**EXERCISE DETAILS:** Return each entry exactly, with none missing.

**INPUT RECORDS:**
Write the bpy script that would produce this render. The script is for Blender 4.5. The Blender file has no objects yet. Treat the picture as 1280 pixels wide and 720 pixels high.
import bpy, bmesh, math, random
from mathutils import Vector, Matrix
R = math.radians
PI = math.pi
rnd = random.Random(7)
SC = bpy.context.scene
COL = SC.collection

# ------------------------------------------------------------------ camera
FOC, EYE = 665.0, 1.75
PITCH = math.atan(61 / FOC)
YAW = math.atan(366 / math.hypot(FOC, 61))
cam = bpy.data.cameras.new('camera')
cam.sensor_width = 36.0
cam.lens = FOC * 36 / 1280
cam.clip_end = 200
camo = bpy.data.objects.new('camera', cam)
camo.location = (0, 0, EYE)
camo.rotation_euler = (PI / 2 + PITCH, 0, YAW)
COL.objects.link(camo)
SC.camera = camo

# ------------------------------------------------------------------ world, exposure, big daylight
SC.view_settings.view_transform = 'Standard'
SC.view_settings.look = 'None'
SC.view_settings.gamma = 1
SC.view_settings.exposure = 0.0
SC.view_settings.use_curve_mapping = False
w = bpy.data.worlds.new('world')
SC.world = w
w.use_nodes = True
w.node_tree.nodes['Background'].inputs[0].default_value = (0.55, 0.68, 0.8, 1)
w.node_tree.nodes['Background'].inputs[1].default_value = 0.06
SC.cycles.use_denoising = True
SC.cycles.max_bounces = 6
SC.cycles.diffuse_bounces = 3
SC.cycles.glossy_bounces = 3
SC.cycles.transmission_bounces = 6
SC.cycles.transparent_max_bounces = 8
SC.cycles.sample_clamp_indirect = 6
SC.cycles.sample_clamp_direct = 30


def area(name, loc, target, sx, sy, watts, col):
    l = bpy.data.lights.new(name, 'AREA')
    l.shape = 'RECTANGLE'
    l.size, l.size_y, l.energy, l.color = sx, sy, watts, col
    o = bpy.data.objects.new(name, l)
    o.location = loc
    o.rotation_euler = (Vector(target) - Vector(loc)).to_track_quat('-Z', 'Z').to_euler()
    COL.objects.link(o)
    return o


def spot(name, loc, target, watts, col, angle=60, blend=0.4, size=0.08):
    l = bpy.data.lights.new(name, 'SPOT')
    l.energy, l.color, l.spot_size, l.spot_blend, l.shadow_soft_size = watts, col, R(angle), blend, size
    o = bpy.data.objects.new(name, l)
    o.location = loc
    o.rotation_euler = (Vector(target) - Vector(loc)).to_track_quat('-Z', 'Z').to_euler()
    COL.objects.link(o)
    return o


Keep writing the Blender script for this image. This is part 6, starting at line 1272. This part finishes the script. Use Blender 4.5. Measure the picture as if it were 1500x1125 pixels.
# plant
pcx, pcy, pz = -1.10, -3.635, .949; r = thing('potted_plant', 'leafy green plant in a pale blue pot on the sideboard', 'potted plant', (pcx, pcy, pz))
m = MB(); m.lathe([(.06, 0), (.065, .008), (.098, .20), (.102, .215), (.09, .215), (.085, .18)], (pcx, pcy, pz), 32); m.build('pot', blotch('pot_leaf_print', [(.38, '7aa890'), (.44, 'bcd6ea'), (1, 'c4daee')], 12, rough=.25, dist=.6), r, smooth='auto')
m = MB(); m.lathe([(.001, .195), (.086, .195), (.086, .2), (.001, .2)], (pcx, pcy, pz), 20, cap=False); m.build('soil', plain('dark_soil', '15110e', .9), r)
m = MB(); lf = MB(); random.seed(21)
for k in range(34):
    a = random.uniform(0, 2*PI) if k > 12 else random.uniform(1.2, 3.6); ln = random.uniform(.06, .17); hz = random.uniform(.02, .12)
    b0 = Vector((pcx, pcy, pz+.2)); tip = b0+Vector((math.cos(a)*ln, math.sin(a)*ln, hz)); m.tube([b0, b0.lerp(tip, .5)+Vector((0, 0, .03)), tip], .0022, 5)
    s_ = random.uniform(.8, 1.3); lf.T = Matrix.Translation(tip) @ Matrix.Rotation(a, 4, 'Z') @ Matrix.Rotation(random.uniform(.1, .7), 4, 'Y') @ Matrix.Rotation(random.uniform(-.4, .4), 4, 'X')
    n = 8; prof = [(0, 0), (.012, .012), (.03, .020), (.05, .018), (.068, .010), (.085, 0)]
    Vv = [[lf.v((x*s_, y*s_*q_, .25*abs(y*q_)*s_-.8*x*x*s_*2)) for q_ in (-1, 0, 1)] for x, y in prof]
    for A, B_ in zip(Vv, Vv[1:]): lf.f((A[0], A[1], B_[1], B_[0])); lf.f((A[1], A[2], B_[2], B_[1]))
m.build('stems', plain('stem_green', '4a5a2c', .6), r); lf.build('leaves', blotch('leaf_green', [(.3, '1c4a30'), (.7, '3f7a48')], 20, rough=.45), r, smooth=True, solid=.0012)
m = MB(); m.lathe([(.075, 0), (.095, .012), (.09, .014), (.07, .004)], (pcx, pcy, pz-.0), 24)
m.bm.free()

**THE COMPLETED TASK:**
Write the bpy script that would produce this render. The script is for Blender 4.5. The Blender file has no objects yet. Treat the picture as 1280 pixels wide and 720 pixels high.
import bpy, bmesh, math, random
from mathutils import Vector, Matrix
R = math.radians
PI = math.pi
rnd = random.Random(7)
SC = bpy.context.scene
COL = SC.collection

# ------------------------------------------------------------------ camera
FOC, EYE = 665.0, 1.75
PITCH = math.atan(61 / FOC)
YAW = math.atan(366 / math.hypot(FOC, 61))
cam = bpy.data.cameras.new('camera')
cam.sensor_width = 36.0
cam.lens = FOC * 36 / 1280
cam.clip_end = 200
camo = bpy.data.objects.new('camera', cam)
camo.location = (0, 0, EYE)
camo.rotation_euler = (PI / 2 + PITCH, 0, YAW)
COL.objects.link(camo)
SC.camera = camo

# ------------------------------------------------------------------ world, exposure, big daylight
SC.view_settings.view_transform = 'Standard'
SC.view_settings.look = 'None'
SC.view_settings.gamma = 1
SC.view_settings.exposure = 0.0
SC.view_settings.use_curve_mapping = False
w = bpy.data.worlds.new('world')
SC.world = w
w.use_nodes = True
w.node_tree.nodes['Background'].inputs[0].default_value = (0.55, 0.68, 0.8, 1)
w.node_tree.nodes['Background'].inputs[1].default_value = 0.06
SC.cycles.use_denoising = True
SC.cycles.max_bounces = 6
SC.cycles.diffuse_bounces = 3
SC.cycles.glossy_bounces = 3
SC.cycles.transmission_bounces = 6
SC.cycles.transparent_max_bounces = 8
SC.cycles.sample_clamp_indirect = 6
SC.cycles.sample_clamp_direct = 30


def area(name, loc, target, sx, sy, watts, col):
    l = bpy.data.lights.new(name, 'AREA')
    l.shape = 'RECTANGLE'
    l.size, l.size_y, l.energy, l.color = sx, sy, watts, col
    o = bpy.data.objects.new(name, l)
    o.location = loc
    o.rotation_euler = (Vector(target) - Vector(loc)).to_track_quat('-Z', 'Z').to_euler()
    COL.objects.link(o)
    return o


def spot(name, loc, target, watts, col, angle=60, blend=0.4, size=0.08):
    l = bpy.data.lights.new(name, 'SPOT')
    l.energy, l.color, l.spot_size, l.spot_blend, l.shadow_soft_size = watts, col, R(angle), blend, size
    o = bpy.data.objects.new(name, l)
    o.location = loc
    o.rotation_euler = (Vector(target) - Vector(loc)).to_track_quat('-Z', 'Z').to_euler()
    COL.objects.link(o)
    return o


Keep writing the Blender script for this image. This is part 6, starting at line 1272. This part finishes the script. Use Blender 4.5. Measure the picture as if it were 1500x1125 pixels.
# plant
pcx, pcy, pz = -1.10, -3.635, .949; r = thing('potted_plant', 'leafy green plant in a pale blue pot on the sideboard', 'potted plant', (pcx, pcy, pz))
m = MB(); m.lathe([(.06, 0), (.065, .008), (.098, .20), (.102, .215), (.09, .215), (.085, .18)], (pcx, pcy, pz), 32); m.build('pot', blotch('pot_leaf_print', [(.38, '7aa890'), (.44, 'bcd6ea'), (1, 'c4daee')], 12, rough=.25, dist=.6), r, smooth='auto')
m = MB(); m.lathe([(.001, .195), (.086, .195), (.086, .2), (.001, .2)], (pcx, pcy, pz), 20, cap=False); m.build('soil', plain('dark_soil', '15110e', .9), r)
m = MB(); lf = MB(); random.seed(21)
for k in range(34):
    a = random.uniform(0, 2*PI) if k > 12 else random.uniform(1.2, 3.6); ln = random.uniform(.06, .17); hz = random.uniform(.02, .12)
    b0 = Vector((pcx, pcy, pz+.2)); tip = b0+Vector((math.cos(a)*ln, math.sin(a)*ln, hz)); m.tube([b0, b0.lerp(tip, .5)+Vector((0, 0, .03)), tip], .0022, 5)
    s_ = random.uniform(.8, 1.3); lf.T = Matrix.Translation(tip) @ Matrix.Rotation(a, 4, 'Z') @ Matrix.Rotation(random.uniform(.1, .7), 4, 'Y') @ Matrix.Rotation(random.uniform(-.4, .4), 4, 'X')
    n = 8; prof = [(0, 0), (.012, .012), (.03, .020), (.05, .018), (.068, .010), (.085, 0)]
    Vv = [[lf.v((x*s_, y*s_*q_, .25*abs(y*q_)*s_-.8*x*x*s_*2)) for q_ in (-1, 0, 1)] for x, y in prof]
    for A, B_ in zip(Vv, Vv[1:]): lf.f((A[0], A[1], B_[1], B_[0])); lf.f((A[1], A[2], B_[2], B_[1]))
m.build('stems', plain('stem_green', '4a5a2c', .6), r); lf.build('leaves', blotch('leaf_green', [(.3, '1c4a30'), (.7, '3f7a48')], 20, rough=.45), r, smooth=True, solid=.0012)
m = MB(); m.lathe([(.075, 0), (.095, .012), (.09, .014), (.07, .004)], (pcx, pcy, pz-.0), 24)
m.bm.free()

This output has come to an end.